What to do: From the first line of the listing below, retype each line up to and including the one with "S.camera = cam"; pictures stay out.

-- BEGIN Material --

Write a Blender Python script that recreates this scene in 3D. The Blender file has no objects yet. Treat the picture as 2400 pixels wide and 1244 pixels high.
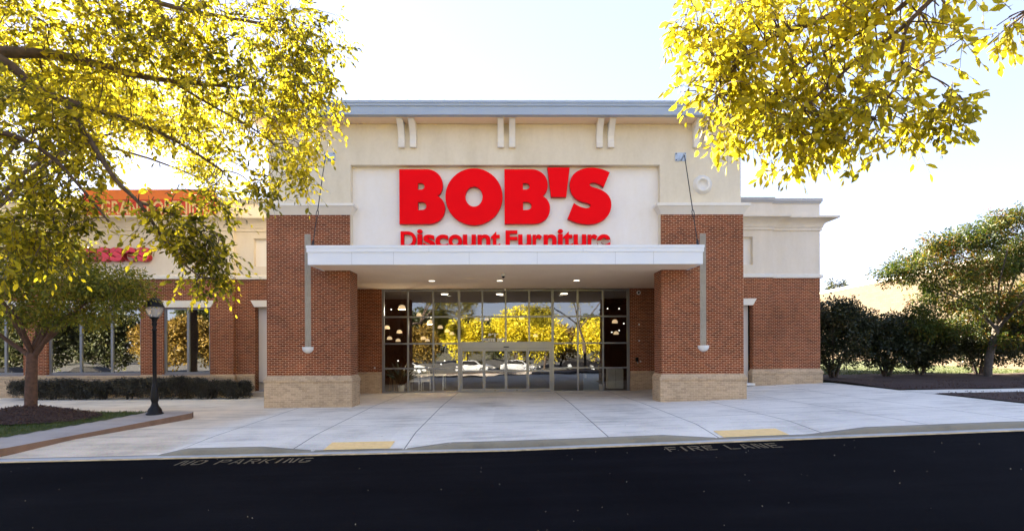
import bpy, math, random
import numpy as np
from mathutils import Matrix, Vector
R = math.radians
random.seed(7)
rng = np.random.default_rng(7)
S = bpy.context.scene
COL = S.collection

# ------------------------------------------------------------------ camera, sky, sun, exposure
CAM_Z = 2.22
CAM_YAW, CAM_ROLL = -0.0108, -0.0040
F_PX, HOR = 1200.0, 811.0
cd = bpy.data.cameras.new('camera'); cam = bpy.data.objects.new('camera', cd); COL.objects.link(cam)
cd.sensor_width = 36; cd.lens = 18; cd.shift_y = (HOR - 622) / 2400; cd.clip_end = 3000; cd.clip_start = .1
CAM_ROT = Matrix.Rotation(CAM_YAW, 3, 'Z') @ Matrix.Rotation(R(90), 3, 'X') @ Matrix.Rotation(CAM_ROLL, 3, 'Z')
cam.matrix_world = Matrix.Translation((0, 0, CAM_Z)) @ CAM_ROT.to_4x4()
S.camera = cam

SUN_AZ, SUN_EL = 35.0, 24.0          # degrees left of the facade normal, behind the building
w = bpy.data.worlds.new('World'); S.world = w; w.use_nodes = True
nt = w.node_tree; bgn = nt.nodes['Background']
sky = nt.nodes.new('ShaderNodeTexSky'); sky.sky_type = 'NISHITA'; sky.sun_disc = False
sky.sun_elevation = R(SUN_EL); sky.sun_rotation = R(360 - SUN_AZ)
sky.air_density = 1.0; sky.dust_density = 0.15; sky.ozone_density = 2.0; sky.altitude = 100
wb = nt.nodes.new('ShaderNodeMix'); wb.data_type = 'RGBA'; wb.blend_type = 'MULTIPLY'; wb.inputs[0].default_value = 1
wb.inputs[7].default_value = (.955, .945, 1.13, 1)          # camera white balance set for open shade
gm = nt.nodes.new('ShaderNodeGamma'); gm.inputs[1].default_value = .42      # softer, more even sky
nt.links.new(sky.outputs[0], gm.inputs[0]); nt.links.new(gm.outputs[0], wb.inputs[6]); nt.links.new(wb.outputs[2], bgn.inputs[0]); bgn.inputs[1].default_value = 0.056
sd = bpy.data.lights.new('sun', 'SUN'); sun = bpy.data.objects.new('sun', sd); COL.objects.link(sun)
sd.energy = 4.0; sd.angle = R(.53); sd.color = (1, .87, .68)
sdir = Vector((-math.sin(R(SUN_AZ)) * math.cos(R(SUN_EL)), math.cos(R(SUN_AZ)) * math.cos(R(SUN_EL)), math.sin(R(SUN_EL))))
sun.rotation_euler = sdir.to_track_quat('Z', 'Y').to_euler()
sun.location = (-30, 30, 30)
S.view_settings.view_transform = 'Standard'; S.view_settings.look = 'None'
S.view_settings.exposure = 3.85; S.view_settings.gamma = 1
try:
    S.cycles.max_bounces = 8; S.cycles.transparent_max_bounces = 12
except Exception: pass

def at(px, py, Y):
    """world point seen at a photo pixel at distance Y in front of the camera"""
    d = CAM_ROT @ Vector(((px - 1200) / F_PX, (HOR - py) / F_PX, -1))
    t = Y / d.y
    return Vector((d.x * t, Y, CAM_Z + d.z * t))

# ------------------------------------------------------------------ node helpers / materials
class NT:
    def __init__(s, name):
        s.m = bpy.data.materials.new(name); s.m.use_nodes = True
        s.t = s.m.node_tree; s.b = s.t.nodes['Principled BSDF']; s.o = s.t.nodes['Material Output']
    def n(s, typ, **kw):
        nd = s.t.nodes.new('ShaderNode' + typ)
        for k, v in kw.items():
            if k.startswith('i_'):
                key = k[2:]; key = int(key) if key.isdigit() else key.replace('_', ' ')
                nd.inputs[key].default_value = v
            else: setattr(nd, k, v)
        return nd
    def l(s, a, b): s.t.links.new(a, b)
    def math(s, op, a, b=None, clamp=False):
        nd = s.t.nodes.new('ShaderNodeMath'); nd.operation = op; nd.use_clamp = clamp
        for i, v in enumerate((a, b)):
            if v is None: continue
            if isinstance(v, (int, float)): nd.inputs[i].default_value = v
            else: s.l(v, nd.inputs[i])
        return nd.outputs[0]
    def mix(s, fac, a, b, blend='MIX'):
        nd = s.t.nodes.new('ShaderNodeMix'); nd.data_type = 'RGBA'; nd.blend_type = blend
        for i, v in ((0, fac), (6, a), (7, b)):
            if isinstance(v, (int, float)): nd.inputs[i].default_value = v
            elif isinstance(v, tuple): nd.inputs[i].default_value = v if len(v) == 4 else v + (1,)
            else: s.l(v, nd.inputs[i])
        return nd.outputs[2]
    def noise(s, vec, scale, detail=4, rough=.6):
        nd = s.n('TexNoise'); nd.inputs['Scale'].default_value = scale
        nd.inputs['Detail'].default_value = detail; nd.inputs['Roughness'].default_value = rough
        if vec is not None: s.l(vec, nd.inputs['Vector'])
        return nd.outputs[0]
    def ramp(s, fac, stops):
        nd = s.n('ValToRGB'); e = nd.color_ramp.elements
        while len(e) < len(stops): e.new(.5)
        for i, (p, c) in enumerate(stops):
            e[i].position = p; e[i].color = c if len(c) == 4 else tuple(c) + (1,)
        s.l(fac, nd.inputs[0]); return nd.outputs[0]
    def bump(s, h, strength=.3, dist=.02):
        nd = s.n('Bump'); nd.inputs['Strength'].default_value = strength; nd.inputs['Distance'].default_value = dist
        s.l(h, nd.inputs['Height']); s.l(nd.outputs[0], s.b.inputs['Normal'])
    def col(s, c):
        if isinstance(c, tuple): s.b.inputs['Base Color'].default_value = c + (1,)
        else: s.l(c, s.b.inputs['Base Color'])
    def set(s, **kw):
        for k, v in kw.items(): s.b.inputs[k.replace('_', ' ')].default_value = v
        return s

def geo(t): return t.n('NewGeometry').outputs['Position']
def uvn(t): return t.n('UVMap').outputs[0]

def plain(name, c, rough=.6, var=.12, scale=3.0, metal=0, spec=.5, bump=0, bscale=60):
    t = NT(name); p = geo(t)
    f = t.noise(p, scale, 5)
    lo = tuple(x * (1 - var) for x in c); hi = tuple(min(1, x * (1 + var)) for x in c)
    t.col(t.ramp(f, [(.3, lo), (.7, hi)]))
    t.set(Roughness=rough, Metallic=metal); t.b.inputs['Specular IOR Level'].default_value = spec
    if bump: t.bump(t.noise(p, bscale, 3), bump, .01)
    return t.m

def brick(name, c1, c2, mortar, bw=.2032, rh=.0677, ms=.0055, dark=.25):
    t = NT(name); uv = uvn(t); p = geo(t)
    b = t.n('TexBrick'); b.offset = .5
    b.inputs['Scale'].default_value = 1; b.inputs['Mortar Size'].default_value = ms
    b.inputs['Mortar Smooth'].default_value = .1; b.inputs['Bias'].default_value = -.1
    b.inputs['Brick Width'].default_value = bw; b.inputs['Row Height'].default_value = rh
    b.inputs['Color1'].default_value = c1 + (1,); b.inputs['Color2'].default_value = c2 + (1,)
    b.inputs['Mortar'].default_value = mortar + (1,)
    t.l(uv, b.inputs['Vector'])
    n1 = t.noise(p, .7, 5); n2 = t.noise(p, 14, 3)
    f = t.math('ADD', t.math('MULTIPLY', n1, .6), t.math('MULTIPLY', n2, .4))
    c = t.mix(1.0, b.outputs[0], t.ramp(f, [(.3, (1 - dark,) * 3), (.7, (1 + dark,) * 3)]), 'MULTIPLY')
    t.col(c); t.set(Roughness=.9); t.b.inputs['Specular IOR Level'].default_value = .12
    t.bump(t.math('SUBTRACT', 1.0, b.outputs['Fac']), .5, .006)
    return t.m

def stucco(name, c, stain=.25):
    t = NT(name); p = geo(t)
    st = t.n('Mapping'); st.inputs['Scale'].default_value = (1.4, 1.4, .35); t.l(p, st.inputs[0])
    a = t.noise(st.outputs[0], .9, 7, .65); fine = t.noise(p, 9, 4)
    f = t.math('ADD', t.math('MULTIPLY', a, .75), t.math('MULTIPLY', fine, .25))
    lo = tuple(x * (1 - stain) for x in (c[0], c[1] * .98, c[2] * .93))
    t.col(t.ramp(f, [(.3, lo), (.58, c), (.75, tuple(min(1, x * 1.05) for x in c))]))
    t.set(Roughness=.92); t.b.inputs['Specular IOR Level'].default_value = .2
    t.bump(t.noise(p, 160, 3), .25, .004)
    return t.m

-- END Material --

Exercise solution:
Write a Blender Python script that recreates this scene in 3D. The Blender file has no objects yet. Treat the picture as 2400 pixels wide and 1244 pixels high.
import bpy, math, random
import numpy as np
from mathutils import Matrix, Vector
R = math.radians
random.seed(7)
rng = np.random.default_rng(7)
S = bpy.context.scene
COL = S.collection

# ------------------------------------------------------------------ camera, sky, sun, exposure
CAM_Z = 2.22
CAM_YAW, CAM_ROLL = -0.0108, -0.0040
F_PX, HOR = 1200.0, 811.0
cd = bpy.data.cameras.new('camera'); cam = bpy.data.objects.new('camera', cd); COL.objects.link(cam)
cd.sensor_width = 36; cd.lens = 18; cd.shift_y = (HOR - 622) / 2400; cd.clip_end = 3000; cd.clip_start = .1
CAM_ROT = Matrix.Rotation(CAM_YAW, 3, 'Z') @ Matrix.Rotation(R(90), 3, 'X') @ Matrix.Rotation(CAM_ROLL, 3, 'Z')
cam.matrix_world = Matrix.Translation((0, 0, CAM_Z)) @ CAM_ROT.to_4x4()
S.camera = cam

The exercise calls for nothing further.